Di tengah kebingungan yang bisa ditimbulkan oleh krisis, banyak dari kita akhirnya melakukan introspeksi. Tetapi, introspeksi jika tidak dibarengi dengan eksperimen aktif justru akan berbahaya.
Praktik yang paling baik dipelihara adalah dengan berbicara lantang dalam berbagai interaksi sosial dengan siapa pun yang merespons, bersimpati, berempati, dan mau berbagi pengalaman mereka.
Dengan rekan sesama peserta kursus misalnya. Hanya tindakan sederhana dengan menceritakan tentang apa yang ingin kita lakukan, atau mengapa kita menginginkan perubahan, dapat memperjelas pemikiran dan mendorong kita untuk maju.

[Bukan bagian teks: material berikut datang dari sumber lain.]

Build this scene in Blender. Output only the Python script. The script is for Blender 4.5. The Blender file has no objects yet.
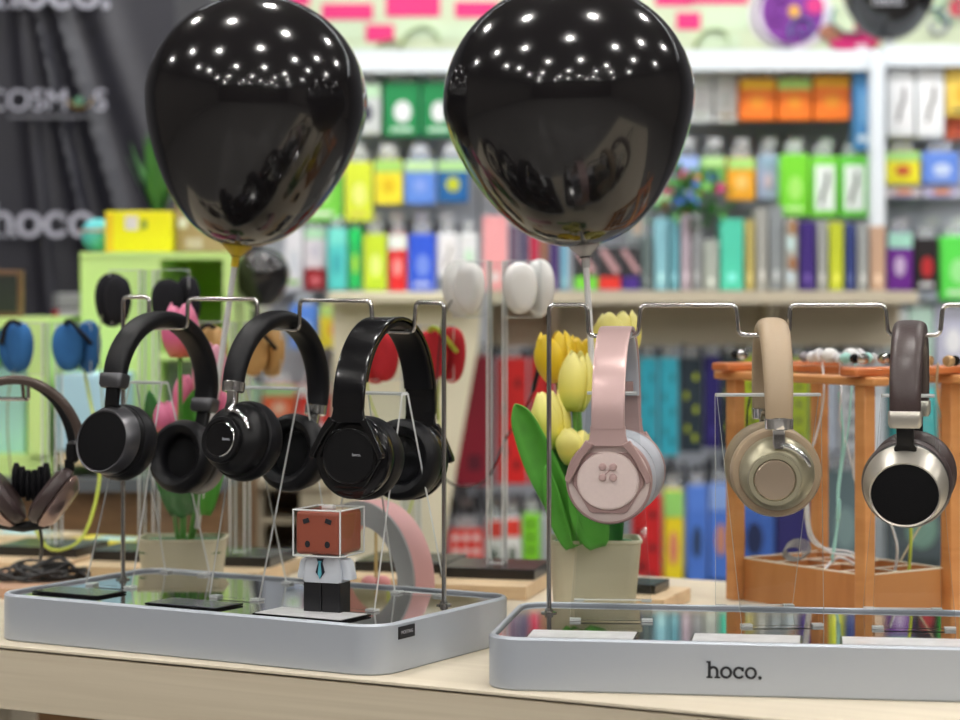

Dalam situasi karantina dan pembatasan sosial saat ini, kita tetap bisa menemukan cara kreatif untuk berbicara dengan lantang. Misalnya dengan menjadwalkan bersepeda bersama sambil tetap menjaga batasan jarak sosial, atau dengan membuat grup Zoom yang bertemu secara teratur untuk berbagi rencana.
Pada akhirnya, usaha untuk menemukan dan membangun kembali pekerjaan di masa krisis ini sangat bergantung pada satu hal, yaitu waktu untuk memulainya adalah sekarang!